A Focus World Pictures release. 111 minutes. Rated R (strong disturbing violence, sexual content, graphic nudity, language and drug use) At the Art Theater.

Also new in theaters

'Unfinished Business' fun for all its flaws. (★★★)

I am going to risk such condemnation by saying that I enjoyed Ken Scott's "Unfinished Business."

Note, I said I "enjoyed" it, not that I thought it was a fine piece of filmmaking or that I would necessarily recommend it, simply that I laughed quite a few times while watching this odd 90-minute comedy while recognizing that the word "classic" will never be used to describe it.

This is a "guilty pleasure" if ever there was one. It's confused in intent, it features a respected actor who must have simply wanted to cross "Make a bad movie with Vince Vaughn" off his bucket list, it has an inexplicable character that's borderline offensive and at times contains some of the filthiest things you're likely to see on the big screen this year. Oh, it also contains a heart-warming message about the importance of family as well. Yep, it's a mess, and yet.

Vaughn is Dan Trunkman, a sales associate for a company that specializes in waste metal, and he's tired of being treated like a faceless cog in the machine, particularly by his immediate superior Chuck (Sienna Miller), a driven woman whose ruthless nature suggests she goes out of her way to fit in with the men in her firm.

Pushed to the limit one day, Trunkman quits, declaring he will start his own business and asks anyone who is also fed up to follow him out the door. His "Jerry Maguire" move doesn't work out quite as well as he had hoped as he ends up being saddled with Tim McWinters (Tom Wilkinson), a worn-down associate who has been let go for having the misfortune of being in his 60s, and Mike Pancake (David Franco), a young go-getter who is in his own little world.

Trunkman's dream barely gets off the ground, and a year later, the fate of his business and his two associates all depends on whether or not he can close a big deal, which he's on the verge of doing.

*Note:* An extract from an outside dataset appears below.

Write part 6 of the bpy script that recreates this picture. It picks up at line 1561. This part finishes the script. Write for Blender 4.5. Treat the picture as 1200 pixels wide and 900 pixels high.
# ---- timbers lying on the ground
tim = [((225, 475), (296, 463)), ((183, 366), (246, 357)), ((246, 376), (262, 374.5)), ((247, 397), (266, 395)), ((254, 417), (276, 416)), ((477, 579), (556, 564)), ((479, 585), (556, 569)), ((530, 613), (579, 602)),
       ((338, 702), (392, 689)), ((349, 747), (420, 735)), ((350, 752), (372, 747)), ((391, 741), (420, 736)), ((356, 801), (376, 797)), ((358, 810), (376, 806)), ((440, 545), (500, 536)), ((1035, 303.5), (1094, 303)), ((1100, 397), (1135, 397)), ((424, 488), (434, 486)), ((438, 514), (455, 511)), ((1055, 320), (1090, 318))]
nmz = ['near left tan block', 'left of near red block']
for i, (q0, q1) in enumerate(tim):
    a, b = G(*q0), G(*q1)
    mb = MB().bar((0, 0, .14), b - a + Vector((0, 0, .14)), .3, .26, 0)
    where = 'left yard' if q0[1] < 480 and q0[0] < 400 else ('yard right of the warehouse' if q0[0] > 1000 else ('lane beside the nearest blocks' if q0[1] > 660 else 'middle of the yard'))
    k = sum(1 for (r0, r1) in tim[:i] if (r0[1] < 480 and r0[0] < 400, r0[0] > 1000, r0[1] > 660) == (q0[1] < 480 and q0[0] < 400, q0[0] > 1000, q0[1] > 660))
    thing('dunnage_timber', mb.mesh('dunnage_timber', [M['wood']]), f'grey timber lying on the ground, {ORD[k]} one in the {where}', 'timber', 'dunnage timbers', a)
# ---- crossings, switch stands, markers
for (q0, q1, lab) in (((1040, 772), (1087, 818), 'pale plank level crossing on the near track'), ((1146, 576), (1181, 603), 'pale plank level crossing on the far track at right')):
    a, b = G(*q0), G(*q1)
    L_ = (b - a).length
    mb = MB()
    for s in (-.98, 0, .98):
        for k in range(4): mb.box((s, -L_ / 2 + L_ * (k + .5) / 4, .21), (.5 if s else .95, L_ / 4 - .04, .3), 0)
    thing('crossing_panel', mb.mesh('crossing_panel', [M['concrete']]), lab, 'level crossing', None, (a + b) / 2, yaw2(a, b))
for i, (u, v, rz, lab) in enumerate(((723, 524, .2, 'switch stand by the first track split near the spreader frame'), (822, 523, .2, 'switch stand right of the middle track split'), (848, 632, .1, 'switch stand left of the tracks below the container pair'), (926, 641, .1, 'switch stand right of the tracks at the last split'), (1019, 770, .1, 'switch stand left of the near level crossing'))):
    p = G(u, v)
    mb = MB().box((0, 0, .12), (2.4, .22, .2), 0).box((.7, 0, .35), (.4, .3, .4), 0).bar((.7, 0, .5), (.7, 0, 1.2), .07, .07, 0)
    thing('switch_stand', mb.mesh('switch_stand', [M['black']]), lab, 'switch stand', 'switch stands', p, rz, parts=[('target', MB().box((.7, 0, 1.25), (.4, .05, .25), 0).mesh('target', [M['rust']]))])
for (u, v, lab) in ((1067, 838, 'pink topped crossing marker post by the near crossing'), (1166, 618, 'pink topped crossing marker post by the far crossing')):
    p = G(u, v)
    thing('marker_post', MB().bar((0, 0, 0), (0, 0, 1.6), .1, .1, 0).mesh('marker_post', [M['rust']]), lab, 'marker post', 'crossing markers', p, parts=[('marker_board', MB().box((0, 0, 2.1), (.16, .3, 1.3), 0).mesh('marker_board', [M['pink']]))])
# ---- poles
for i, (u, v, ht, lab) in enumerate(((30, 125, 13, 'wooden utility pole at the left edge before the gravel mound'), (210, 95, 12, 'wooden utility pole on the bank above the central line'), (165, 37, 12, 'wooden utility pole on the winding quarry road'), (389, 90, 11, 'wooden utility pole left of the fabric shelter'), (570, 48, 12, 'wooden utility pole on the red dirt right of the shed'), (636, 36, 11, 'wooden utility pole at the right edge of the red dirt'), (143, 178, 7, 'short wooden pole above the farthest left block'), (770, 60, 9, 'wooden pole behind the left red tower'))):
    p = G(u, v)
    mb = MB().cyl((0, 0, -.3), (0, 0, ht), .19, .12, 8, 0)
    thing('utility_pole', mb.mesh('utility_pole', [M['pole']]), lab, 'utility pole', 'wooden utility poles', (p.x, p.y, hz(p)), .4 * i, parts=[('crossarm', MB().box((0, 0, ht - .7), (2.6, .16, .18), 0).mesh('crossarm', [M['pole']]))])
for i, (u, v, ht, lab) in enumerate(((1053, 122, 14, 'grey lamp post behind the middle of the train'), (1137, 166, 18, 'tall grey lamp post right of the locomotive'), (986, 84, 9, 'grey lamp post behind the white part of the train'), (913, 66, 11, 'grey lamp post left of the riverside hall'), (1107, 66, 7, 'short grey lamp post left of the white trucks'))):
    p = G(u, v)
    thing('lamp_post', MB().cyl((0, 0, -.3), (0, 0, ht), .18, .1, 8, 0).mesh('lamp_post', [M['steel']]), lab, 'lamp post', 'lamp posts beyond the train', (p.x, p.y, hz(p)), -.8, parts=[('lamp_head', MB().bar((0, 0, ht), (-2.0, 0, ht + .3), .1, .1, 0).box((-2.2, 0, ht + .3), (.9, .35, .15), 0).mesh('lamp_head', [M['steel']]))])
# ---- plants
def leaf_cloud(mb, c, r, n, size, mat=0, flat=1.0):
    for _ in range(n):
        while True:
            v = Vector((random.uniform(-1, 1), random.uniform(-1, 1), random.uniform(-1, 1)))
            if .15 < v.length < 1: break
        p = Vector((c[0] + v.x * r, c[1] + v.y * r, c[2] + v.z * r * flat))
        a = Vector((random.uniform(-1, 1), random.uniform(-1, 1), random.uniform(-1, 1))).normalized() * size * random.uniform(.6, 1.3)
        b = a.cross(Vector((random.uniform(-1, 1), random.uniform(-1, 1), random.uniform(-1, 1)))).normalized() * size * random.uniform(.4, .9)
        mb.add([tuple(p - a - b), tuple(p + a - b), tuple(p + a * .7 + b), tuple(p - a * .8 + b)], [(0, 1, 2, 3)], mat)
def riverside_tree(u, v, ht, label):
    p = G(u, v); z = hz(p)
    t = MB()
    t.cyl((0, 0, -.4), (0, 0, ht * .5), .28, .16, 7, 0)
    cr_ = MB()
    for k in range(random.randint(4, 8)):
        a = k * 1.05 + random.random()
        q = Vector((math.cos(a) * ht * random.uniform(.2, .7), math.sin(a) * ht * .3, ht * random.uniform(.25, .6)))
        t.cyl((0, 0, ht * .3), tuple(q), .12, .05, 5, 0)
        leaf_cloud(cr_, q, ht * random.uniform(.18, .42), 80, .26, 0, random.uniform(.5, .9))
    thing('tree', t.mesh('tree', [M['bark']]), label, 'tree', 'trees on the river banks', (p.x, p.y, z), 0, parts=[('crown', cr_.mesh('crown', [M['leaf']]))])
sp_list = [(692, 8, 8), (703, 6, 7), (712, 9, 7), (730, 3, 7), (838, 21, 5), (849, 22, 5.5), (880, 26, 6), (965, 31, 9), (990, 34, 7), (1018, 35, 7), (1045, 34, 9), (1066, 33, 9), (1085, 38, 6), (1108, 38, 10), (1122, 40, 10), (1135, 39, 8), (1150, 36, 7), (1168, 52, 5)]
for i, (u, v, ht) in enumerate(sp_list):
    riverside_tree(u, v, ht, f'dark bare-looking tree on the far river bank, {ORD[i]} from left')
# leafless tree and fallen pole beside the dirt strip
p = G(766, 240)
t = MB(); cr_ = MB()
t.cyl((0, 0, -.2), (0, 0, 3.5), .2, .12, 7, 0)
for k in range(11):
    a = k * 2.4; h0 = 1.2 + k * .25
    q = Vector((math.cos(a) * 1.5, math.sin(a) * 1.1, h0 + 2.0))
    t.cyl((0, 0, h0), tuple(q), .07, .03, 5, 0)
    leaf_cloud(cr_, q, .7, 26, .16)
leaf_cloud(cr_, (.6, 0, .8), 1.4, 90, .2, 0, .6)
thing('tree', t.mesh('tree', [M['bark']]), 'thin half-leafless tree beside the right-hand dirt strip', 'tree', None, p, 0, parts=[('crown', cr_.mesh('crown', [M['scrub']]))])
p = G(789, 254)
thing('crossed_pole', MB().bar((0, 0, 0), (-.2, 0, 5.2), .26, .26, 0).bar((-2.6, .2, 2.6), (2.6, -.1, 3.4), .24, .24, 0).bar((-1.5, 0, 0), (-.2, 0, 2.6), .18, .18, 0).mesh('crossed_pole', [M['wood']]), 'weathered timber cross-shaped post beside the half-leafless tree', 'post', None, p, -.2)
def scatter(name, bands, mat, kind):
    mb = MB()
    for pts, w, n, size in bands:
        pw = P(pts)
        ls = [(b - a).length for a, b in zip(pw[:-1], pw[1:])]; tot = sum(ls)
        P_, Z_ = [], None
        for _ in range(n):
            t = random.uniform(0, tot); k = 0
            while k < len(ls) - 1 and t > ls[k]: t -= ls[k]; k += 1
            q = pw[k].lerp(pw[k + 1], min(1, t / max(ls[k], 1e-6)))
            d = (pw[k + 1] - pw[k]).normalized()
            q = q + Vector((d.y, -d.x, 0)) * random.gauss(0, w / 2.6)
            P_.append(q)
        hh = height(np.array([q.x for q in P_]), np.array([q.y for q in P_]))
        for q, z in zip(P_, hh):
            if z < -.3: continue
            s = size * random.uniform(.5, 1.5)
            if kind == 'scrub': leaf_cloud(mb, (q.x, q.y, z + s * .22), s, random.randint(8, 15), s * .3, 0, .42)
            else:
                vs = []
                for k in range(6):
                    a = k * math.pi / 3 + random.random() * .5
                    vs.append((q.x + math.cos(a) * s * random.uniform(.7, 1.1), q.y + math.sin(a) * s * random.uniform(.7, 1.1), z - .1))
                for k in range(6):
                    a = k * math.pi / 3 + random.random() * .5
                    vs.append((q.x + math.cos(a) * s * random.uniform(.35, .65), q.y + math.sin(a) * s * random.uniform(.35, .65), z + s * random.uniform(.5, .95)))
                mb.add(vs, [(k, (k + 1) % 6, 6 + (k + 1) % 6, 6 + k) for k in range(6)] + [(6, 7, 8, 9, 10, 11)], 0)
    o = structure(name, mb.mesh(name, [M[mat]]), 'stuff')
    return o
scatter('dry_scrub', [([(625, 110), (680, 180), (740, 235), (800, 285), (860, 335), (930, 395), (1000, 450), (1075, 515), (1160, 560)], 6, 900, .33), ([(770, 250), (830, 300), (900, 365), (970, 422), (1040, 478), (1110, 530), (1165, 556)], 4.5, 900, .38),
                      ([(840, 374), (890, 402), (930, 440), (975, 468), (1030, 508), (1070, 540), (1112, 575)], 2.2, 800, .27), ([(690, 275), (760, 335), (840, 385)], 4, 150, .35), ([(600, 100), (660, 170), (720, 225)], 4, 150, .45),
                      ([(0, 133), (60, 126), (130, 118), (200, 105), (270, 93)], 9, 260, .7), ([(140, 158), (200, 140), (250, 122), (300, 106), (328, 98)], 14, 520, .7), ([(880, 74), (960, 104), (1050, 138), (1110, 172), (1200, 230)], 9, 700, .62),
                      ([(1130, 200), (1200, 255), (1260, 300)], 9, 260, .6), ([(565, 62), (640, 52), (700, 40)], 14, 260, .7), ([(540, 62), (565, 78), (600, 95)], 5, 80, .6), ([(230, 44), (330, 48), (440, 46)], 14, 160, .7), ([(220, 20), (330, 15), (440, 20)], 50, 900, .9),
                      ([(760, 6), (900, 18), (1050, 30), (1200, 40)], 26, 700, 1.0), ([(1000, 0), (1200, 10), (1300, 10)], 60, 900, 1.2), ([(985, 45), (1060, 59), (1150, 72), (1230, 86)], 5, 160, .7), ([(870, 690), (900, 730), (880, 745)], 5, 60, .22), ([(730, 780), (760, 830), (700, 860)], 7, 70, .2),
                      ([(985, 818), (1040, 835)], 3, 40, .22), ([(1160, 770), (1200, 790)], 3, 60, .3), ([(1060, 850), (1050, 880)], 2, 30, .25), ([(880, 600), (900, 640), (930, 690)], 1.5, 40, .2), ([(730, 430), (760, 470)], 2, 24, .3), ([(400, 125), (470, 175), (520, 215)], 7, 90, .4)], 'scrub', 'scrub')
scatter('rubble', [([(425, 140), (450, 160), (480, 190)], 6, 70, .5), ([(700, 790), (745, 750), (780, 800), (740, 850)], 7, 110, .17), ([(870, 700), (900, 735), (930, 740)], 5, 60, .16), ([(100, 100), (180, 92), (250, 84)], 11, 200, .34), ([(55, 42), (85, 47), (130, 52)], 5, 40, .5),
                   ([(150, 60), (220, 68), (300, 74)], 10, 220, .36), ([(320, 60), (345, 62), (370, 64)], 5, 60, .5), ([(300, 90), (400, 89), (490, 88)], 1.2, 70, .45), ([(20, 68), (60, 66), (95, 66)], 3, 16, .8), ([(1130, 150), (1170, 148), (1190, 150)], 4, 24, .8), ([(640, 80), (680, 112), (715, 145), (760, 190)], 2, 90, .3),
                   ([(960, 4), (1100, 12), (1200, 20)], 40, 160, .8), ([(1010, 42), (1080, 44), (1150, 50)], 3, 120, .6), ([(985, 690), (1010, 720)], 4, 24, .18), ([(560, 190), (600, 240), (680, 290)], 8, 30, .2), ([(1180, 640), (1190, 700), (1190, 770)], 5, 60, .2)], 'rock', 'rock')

Problem is, Chuck shows up at the last minute to put the kibosh on that, and before you know it, the sad-sack trio are headed to Berlin to try to beat her to the punch and pitch their proposal directly to the corporation's big wig.

Of course, madcap adventures ensue as these crude Americans find themselves adrift in a more permissive European society. Meeting a nude client in a co-ed bath house, while they remain attired in business suits, is mild when compared to a later escapade that finds them in a gay nightclub in which Trunkman and Pancake meet strangers by talking to them as they display their wares in well-placed bathroom glory holes.

Oh no, this is not for the meek or anyone with a modicum of good taste, and yet Vaughn's nearly deadpan, smart-aleck response to all this had me laughing loud and often. And while the Pancake character simply doesn't work — is he supposed to be autistic? a savant of some sort? — his improbably naive reaction to the outside world had me chortling as well.

To be sure, I was aware that I was the only one laughing out loud in the theater occupied by five patrons in total, yet that didn't stop me from having a good time. Nor did the heavy-handed anti-bullying message it contained or the ill-conceived happy ending reminding us of the importance of family or the stupid jokes concerning Mike's unfortunate last name.

Perhaps on second viewing, I'll come away feeling differently, but for right now, I have to say I was entertained by "Unfinished Business" despite its flaws. That I might not be able to look at myself in the mirror after making this admission is a private matter I'll come to terms with later.